Tecnologia e ideologia

Nel paese in cui il 99,8 per cento degli utenti (1,065 miliardi) per accedere a internet utilizza lo smartphone e in cui secondo gli ultimi dati (relativi al 2021) i minorenni utenti sono 191 milioni (il 96,8 per cento del totale) i grandi marchi hanno già iniziato a rincorrere lo zelo regolatorio del governo. Apple ad esempio ha introdotto nei suoi smartphone e tablet una serie di limitazioni che i genitori possono attivare per bloccare il download di determinate app, per impedire gli acquisti in app, fermare il caricamento di pagine giudicate inappropriate, e così via. Mentre Xiaomi permette ai genitori perfino di disinstallare da remoto app presenti sui cellulari dei figli.

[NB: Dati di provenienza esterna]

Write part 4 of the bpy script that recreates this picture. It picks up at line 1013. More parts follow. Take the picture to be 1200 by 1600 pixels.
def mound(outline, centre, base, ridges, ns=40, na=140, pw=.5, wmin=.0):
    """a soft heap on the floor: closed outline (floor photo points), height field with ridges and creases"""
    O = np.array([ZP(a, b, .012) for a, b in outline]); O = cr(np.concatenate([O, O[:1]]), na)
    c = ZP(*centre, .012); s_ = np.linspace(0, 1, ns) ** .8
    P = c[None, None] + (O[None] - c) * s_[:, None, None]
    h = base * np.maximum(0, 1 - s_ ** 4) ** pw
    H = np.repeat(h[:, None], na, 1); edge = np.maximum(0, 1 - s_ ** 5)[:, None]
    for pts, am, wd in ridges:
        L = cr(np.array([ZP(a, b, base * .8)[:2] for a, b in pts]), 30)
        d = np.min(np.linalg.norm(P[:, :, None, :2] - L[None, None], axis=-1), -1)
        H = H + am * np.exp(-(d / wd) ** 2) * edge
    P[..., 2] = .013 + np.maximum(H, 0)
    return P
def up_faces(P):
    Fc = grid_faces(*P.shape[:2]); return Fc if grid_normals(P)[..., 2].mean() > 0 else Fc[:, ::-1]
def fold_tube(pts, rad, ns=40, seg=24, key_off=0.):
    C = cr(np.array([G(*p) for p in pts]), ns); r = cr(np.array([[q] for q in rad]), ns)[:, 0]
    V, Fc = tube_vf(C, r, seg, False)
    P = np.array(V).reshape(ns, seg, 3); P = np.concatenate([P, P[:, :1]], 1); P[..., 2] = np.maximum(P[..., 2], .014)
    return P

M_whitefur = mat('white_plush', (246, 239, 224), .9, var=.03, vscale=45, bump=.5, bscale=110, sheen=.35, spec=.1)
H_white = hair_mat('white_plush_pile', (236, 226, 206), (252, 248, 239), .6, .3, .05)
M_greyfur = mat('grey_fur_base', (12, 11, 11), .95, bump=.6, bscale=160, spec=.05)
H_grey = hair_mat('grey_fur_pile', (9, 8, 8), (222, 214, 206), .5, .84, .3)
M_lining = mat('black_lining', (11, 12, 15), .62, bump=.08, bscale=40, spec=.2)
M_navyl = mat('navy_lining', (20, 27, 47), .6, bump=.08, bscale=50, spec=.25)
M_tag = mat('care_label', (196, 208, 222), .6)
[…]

L’iperattivismo normativo dell’amministrazione Xi ha investito ogni settore della società, con l’obiettivo di creare cittadini “modello”, uomini nuovi socialisti di sovietica memoria in un’era però nella quale le aziende (private) di internet cinesi devono macinare profitti. Così quella della Cac, condannata a trovare continuamente rimedi sempre nuovi e parziali alle sofferenze (bullismo online, dipendenza da videogame, fake news, binge eating, eccetera) che i giovani utenti cinesi manifestano più o meno come quelli occidentali, assomiglia alla dannazione di un Sisifo digitale. Per dire, in occasione del capodanno lunare (nel febbraio scorso) l’amministrazione del cyberspazio ha lanciato una campagna di un mese per «ripulire il cyberspazio», contro i contenuti online ritenuti inadatti per celebrazioni «sane, festose e pacifiche», che ha preso di mira i social media che includono doxing, attacchi personali e gruppi di celebrity fan che si scontrano.

Gli scolari cinesi saranno al centro anche della nuova campagna per promuovere l’educazione patriottica tra gli utenti di internet che, secondo quanto anticipato dai media cinesi, spingerà i fornitori di contenuti e servizi online a sviluppare e utilizzare nuove piattaforme, tecnologie e prodotti per diffondere online il patriottismo, come argine al consumismo.